Records from a data source
━━━━━━━━━━━━━━━━━━━━━━━━━━━━━━
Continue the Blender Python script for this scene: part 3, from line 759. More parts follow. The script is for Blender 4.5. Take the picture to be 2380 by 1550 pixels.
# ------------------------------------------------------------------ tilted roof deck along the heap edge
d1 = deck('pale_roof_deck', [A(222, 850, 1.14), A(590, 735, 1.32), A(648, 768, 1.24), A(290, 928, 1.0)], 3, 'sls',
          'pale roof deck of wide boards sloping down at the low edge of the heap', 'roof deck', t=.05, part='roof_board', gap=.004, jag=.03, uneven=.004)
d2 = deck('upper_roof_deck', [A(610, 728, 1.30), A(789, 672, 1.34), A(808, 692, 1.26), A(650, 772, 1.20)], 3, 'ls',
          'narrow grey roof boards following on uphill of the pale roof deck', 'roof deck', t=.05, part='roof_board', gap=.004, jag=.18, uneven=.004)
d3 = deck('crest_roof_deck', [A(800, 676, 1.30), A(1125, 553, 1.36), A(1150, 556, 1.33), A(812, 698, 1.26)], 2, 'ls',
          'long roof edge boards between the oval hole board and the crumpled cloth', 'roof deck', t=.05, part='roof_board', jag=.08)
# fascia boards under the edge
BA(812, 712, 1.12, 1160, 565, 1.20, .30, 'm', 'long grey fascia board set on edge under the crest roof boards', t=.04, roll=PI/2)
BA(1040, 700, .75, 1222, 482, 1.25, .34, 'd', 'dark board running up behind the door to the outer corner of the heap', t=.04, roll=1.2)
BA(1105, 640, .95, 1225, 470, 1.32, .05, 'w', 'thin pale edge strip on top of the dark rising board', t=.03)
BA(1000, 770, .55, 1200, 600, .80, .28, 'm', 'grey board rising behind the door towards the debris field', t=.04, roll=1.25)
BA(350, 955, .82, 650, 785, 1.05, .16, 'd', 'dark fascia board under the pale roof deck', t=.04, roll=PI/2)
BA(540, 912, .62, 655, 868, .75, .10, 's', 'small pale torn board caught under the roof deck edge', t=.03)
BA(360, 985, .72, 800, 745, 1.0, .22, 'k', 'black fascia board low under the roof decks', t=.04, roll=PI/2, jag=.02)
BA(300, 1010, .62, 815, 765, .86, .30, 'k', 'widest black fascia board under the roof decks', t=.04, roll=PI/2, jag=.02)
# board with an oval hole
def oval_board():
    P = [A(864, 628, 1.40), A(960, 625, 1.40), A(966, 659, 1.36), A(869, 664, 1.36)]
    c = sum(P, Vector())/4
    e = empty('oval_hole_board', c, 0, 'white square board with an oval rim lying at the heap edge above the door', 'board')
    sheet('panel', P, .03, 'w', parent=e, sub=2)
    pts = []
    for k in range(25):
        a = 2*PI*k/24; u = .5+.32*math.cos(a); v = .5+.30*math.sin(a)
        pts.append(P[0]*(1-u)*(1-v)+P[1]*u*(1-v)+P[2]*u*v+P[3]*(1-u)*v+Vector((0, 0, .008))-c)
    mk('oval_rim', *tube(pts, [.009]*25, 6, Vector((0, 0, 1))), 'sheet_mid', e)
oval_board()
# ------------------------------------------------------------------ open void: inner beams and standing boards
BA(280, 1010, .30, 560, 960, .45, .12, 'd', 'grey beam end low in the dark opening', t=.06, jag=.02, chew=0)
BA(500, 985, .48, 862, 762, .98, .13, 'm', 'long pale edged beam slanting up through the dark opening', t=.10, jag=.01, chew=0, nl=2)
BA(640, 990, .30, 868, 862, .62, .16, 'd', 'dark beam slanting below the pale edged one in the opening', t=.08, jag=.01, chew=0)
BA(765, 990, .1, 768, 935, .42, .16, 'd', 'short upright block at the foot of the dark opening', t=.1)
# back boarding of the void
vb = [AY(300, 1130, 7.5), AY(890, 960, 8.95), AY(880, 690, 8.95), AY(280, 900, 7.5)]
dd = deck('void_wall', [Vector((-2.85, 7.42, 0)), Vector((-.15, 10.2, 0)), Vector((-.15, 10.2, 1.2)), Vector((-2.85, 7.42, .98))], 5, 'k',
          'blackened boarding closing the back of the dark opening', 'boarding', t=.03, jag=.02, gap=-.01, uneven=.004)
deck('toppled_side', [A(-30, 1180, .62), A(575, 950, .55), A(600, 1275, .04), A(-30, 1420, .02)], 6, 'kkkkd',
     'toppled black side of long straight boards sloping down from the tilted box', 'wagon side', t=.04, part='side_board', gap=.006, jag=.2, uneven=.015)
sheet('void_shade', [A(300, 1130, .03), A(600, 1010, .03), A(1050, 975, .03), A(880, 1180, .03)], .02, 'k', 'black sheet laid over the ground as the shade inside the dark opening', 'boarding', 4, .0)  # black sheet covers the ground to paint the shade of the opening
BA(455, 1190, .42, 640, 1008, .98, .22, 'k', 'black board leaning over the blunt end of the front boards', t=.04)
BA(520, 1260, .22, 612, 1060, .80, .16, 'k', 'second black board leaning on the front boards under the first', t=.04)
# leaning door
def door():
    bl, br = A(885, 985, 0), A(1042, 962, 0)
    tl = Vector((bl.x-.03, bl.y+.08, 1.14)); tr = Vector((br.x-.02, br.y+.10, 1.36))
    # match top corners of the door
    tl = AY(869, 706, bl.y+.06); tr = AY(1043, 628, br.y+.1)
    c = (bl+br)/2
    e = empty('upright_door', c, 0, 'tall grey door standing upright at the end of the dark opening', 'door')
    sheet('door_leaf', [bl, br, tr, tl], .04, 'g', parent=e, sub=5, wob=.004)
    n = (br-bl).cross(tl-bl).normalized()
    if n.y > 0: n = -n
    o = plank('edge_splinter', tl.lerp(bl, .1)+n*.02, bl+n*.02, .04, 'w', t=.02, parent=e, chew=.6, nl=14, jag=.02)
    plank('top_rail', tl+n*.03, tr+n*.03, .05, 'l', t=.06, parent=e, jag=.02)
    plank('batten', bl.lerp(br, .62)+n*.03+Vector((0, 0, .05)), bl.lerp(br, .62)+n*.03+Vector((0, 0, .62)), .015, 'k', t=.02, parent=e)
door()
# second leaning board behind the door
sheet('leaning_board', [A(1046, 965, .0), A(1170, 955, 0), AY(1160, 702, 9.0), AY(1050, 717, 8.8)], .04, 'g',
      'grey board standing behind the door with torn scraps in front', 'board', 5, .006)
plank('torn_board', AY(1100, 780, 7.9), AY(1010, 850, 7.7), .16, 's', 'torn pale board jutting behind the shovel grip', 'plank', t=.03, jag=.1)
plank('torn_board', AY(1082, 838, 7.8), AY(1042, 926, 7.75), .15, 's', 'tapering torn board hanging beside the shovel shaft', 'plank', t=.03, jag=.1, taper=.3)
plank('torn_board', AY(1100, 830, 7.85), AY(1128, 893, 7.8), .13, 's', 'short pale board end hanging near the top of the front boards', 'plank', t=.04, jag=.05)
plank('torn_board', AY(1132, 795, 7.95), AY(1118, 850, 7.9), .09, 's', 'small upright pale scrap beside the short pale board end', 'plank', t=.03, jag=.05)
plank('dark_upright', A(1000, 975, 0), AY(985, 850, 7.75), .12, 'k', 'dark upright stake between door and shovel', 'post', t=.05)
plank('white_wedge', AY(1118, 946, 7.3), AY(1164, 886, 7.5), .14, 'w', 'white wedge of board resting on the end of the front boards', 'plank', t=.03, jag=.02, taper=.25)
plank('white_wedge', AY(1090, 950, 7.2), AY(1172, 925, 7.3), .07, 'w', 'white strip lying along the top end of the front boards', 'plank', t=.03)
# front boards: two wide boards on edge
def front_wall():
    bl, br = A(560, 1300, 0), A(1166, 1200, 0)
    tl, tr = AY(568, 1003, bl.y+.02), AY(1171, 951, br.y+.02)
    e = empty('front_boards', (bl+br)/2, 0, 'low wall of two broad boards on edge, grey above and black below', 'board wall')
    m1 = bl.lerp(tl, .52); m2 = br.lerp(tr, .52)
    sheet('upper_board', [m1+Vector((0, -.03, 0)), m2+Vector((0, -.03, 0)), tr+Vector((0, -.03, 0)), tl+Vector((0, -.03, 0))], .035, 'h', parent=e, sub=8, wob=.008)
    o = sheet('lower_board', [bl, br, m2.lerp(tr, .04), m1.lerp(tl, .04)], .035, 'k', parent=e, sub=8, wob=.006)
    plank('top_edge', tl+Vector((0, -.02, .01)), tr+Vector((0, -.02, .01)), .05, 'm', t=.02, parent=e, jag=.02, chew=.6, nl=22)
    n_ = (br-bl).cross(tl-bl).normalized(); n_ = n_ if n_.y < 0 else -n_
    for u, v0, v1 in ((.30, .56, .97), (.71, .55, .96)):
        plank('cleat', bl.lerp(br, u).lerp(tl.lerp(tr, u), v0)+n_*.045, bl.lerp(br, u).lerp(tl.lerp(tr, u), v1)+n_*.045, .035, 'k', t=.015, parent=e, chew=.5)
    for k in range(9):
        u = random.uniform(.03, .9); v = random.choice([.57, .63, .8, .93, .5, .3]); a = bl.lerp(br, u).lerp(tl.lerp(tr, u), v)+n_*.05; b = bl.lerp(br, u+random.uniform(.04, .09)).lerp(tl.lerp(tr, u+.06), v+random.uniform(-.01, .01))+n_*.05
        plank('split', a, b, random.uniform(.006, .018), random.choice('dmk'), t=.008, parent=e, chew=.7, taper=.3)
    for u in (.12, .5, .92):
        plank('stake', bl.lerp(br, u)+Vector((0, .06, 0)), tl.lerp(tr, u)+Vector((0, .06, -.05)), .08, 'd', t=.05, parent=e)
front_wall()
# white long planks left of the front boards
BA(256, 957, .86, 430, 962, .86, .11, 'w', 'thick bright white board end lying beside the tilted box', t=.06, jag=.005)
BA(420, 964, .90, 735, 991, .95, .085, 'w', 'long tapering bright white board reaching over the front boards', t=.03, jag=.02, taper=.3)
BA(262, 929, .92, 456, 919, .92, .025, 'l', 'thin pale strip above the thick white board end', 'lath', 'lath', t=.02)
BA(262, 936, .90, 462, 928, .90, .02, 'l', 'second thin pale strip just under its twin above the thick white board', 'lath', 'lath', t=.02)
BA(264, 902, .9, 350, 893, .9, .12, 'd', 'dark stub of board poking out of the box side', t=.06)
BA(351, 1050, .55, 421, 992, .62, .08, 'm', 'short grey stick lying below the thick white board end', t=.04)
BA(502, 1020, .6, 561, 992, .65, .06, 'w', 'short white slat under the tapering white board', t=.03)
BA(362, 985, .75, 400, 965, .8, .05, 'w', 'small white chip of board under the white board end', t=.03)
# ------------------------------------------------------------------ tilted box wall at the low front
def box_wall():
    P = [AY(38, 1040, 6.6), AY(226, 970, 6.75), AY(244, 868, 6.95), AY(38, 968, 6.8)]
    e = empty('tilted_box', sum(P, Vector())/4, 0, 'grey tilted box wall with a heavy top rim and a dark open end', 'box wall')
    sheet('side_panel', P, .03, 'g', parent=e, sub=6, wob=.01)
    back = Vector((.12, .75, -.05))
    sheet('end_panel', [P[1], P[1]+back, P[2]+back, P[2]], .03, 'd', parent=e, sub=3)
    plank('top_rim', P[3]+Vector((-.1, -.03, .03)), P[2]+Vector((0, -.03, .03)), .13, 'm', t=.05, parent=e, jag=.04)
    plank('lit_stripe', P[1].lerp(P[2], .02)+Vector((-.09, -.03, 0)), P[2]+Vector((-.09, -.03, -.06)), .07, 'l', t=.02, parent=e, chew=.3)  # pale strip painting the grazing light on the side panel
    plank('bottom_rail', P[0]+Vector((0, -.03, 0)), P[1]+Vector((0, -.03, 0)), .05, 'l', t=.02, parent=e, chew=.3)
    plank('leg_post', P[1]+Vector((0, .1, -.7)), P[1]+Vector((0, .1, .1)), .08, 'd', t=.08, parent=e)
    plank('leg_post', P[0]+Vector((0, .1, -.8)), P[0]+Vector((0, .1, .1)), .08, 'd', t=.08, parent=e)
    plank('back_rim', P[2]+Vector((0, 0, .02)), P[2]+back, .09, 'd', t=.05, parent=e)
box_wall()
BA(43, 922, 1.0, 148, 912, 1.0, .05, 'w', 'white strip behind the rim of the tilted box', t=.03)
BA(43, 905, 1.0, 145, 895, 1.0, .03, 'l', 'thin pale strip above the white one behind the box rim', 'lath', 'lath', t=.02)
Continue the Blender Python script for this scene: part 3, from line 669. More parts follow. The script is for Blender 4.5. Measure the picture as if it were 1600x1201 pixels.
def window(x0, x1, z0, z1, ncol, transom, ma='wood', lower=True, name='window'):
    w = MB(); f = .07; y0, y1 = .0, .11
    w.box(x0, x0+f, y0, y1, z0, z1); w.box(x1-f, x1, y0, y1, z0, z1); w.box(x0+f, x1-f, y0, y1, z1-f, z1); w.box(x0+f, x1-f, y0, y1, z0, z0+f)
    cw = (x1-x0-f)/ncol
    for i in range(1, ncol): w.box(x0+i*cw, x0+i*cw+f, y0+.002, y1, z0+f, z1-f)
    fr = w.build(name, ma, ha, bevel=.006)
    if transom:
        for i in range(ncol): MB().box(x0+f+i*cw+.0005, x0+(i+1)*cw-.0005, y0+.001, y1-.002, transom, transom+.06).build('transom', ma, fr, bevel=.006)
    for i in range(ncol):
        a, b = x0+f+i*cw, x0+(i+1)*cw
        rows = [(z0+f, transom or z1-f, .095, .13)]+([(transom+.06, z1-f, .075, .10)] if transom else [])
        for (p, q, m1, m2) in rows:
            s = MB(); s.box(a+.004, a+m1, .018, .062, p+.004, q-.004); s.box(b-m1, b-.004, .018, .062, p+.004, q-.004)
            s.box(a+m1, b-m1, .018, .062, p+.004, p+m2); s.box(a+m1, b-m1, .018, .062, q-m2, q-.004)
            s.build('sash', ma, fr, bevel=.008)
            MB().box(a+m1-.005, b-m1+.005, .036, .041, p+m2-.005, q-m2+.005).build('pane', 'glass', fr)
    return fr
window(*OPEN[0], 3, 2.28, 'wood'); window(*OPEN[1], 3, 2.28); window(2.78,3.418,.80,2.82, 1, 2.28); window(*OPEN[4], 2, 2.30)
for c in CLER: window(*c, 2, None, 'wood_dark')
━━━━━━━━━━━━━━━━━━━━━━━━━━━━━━
■ The problem: Exactly and only the lines from the line with "BA(640, 990, .30, 868, 862, .62, .16, 'd', 'dark" to the line with "AY(280, 900, 7.5)]", both included, are to be printed.

■ Complete response:
BA(640, 990, .30, 868, 862, .62, .16, 'd', 'dark beam slanting below the pale edged one in the opening', t=.08, jag=.01, chew=0)
BA(765, 990, .1, 768, 935, .42, .16, 'd', 'short upright block at the foot of the dark opening', t=.1)
# back boarding of the void
vb = [AY(300, 1130, 7.5), AY(890, 960, 8.95), AY(880, 690, 8.95), AY(280, 900, 7.5)]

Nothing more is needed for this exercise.